Maybank is one of the five largest banks in Southeast Asia. Though dwarfed by older American and British banks in the Philippines, Maybank claims to have the most number of branches—80 as of the latest count—among foreign banks in the country. It has been in the country for 20 years.  The training program for entrepreneurs is one of the ways the bank is expanding its customer base in the Philippines.

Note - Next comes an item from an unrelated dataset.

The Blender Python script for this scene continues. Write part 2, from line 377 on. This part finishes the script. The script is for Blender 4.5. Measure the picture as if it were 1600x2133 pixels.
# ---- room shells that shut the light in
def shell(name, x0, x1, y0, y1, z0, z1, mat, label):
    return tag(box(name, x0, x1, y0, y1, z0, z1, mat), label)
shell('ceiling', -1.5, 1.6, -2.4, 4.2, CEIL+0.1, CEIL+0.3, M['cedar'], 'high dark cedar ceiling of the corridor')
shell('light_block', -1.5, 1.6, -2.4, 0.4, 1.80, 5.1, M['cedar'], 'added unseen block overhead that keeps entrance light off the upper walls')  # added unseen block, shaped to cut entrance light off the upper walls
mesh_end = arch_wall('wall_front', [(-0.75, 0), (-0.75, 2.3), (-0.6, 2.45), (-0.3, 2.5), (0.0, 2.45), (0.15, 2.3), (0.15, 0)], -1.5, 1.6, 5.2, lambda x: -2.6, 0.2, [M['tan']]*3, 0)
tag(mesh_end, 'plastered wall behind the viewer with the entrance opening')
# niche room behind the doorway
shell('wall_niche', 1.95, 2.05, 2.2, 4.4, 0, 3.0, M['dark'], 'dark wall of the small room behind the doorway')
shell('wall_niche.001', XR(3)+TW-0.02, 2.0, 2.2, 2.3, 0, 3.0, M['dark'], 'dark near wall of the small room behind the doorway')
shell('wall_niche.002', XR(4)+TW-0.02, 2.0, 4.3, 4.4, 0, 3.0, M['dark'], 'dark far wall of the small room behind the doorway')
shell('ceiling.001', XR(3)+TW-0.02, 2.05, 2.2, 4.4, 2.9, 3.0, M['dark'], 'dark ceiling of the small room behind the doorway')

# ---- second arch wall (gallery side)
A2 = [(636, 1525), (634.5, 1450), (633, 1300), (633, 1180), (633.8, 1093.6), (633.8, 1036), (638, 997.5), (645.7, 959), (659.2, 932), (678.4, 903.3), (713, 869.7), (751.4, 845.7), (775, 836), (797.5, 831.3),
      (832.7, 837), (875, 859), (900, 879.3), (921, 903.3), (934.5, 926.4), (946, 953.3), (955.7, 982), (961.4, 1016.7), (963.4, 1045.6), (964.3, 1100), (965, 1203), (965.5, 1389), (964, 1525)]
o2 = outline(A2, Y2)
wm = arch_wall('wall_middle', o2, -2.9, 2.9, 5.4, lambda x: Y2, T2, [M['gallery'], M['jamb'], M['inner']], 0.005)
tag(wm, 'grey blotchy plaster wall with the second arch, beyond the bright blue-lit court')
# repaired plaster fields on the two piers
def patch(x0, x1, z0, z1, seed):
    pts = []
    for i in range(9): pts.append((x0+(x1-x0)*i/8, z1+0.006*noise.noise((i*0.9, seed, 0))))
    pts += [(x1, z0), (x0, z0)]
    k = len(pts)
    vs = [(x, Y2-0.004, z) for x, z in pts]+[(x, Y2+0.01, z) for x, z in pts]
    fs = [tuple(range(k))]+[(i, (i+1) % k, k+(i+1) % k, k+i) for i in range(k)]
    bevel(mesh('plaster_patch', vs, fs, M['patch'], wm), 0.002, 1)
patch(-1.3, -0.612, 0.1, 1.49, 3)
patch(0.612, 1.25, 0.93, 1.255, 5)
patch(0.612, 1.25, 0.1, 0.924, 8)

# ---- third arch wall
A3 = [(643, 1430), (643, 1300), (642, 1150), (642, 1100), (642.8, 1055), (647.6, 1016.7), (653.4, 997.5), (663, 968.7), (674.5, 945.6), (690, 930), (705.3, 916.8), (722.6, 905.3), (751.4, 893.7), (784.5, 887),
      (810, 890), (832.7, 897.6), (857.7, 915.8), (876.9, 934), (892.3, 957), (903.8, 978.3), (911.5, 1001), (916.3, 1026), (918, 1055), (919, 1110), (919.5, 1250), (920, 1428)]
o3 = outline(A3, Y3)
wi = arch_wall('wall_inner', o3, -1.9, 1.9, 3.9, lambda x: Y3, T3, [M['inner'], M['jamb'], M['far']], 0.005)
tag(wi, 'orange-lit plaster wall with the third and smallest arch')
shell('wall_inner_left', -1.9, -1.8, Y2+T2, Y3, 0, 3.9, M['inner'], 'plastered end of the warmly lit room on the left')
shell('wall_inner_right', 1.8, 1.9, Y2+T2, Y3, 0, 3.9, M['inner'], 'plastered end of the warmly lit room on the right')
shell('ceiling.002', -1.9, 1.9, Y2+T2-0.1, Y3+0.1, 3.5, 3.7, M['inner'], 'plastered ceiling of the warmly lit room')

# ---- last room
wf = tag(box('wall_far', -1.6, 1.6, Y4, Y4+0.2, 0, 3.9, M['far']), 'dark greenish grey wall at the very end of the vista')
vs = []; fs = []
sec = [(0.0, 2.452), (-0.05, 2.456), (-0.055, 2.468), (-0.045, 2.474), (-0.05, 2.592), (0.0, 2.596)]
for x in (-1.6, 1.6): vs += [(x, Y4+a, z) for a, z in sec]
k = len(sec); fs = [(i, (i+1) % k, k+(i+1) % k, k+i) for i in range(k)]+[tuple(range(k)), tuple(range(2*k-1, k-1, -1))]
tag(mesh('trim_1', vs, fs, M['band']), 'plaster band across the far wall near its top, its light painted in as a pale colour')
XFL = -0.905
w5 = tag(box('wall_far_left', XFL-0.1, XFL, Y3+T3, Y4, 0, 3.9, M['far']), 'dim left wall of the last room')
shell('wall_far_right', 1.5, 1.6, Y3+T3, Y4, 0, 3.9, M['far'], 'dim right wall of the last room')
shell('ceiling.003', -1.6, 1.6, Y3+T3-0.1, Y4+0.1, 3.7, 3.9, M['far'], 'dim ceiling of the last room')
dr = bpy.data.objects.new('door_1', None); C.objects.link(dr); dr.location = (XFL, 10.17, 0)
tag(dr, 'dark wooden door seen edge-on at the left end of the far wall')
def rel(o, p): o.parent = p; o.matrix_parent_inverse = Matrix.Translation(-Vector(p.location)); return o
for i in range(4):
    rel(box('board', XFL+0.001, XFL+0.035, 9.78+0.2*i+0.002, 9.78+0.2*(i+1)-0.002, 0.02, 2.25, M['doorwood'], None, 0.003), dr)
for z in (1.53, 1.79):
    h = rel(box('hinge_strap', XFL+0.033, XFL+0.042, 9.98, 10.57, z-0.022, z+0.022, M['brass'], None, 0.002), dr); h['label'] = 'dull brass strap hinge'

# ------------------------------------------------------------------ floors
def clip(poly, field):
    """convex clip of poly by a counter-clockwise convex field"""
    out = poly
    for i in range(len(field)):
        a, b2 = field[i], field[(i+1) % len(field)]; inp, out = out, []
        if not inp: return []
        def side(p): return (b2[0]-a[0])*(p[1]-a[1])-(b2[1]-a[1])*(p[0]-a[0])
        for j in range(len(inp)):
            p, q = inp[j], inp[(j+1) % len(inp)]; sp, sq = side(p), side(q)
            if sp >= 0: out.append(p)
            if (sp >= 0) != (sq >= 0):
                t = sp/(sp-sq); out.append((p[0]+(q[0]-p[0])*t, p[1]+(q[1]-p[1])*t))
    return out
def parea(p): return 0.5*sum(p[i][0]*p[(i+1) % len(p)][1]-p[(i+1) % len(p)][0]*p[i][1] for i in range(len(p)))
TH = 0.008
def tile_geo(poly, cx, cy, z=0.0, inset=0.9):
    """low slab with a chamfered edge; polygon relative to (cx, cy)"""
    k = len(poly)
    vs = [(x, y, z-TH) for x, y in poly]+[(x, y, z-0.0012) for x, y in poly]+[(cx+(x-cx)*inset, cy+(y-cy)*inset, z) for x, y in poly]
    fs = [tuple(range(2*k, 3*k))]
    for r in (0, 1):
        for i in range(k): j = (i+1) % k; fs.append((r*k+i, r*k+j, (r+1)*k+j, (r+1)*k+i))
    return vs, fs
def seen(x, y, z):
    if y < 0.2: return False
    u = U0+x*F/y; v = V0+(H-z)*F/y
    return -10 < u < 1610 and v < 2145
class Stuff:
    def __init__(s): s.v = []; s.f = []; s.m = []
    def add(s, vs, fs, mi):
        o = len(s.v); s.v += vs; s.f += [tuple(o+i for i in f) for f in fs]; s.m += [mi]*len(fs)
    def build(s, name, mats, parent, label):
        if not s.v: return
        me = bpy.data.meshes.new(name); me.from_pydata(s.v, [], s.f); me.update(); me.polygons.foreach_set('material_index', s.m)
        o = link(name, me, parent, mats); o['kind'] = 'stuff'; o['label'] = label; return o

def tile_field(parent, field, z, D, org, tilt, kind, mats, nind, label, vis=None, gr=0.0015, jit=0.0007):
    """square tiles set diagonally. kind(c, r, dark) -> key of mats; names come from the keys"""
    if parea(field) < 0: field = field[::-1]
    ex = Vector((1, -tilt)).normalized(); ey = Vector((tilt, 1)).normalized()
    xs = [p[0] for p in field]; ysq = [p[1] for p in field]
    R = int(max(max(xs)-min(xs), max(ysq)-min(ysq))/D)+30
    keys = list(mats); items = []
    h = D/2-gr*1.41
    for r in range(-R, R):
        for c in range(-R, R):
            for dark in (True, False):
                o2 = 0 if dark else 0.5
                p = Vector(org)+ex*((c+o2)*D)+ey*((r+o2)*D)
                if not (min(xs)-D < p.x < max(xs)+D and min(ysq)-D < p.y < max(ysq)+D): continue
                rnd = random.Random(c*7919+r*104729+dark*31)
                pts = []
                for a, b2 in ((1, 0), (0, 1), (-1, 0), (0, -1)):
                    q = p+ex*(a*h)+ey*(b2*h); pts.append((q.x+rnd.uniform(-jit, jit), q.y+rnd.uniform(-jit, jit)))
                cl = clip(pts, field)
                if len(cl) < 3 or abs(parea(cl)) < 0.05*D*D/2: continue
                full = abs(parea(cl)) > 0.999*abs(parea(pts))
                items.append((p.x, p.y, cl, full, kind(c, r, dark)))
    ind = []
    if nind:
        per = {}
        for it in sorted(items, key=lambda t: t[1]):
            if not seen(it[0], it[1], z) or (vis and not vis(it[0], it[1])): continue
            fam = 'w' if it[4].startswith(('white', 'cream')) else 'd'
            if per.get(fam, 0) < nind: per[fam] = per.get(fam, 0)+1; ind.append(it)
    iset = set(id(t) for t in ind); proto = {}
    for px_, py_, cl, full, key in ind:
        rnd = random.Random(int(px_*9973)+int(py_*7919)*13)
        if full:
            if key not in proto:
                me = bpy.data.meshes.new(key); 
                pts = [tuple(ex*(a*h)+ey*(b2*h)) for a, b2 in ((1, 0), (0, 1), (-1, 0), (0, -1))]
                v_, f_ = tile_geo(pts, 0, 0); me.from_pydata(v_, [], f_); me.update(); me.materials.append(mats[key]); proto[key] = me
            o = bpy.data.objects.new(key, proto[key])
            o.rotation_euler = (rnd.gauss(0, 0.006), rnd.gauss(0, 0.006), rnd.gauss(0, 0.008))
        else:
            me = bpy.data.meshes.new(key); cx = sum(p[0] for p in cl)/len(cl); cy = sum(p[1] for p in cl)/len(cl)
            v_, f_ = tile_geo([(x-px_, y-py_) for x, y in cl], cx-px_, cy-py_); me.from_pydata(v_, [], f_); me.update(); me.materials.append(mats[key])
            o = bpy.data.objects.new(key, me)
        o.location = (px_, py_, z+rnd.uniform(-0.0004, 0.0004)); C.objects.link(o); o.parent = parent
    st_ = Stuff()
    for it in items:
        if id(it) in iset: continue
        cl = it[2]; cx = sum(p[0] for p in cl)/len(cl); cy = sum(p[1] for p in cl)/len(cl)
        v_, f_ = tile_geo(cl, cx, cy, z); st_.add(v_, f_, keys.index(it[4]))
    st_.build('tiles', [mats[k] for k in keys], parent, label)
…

The Rise program aims to help both aspiring and established micro, small entrepreneurs on how to better run their businesses through workshops and seminars

RISE is one of the new programs launched by the foundation in the last two years, which focuses on helping the poor and marginalized members of society earn sustainable income. The results of its first program in Malaysia proved to be very effective. Around 60 percent of the RISE participants in Malaysia became qualified for Maybank's insurance loans, a sign of the program's overall success.  Even when the company developed a microfinance product for the participants, most opted to avail of the “normal” loans.


Because of the training workshops' success in Malaysia, Maybank Foundation decided to expand and bring it to other Southeast Asian countries. “It started with 200 participants, which we (increased) to 1,200 this year. We also launched it in Indonesia early this year,” Jimin said.


In January 2017, at least 200 Filipinos are expected to benefit from the program as Maybank Foundation is set to tap 100 participants in Manila and another hundred in Cebu in cooperation with People Systems Consultancy. Jimin wants to make sure the organization is helping the right people so it collaborated with an established foundation to avoid dealing with syndicates.



“The good thing about this program is there’s impact. We invest in impact, “ Jimin said. “We don’t give sympathy. With us, you get a level playing field.”


Maybank Foundation began operating in the country in 2011 and has since launched numerous corporate social responsibility initiatives, mostly focusing on education, health and livelihood programs. The foundation, which partly relies on subsidies from Maybank, spent around $14.9 million last year on programs in Malaysia and other countries in the region.


“Education is the biggest game changer and this program is also about humanizing our financial services,” Jimin added. “It’s a two-way street. It benefits them and in the long run, we see them as loyal clients.”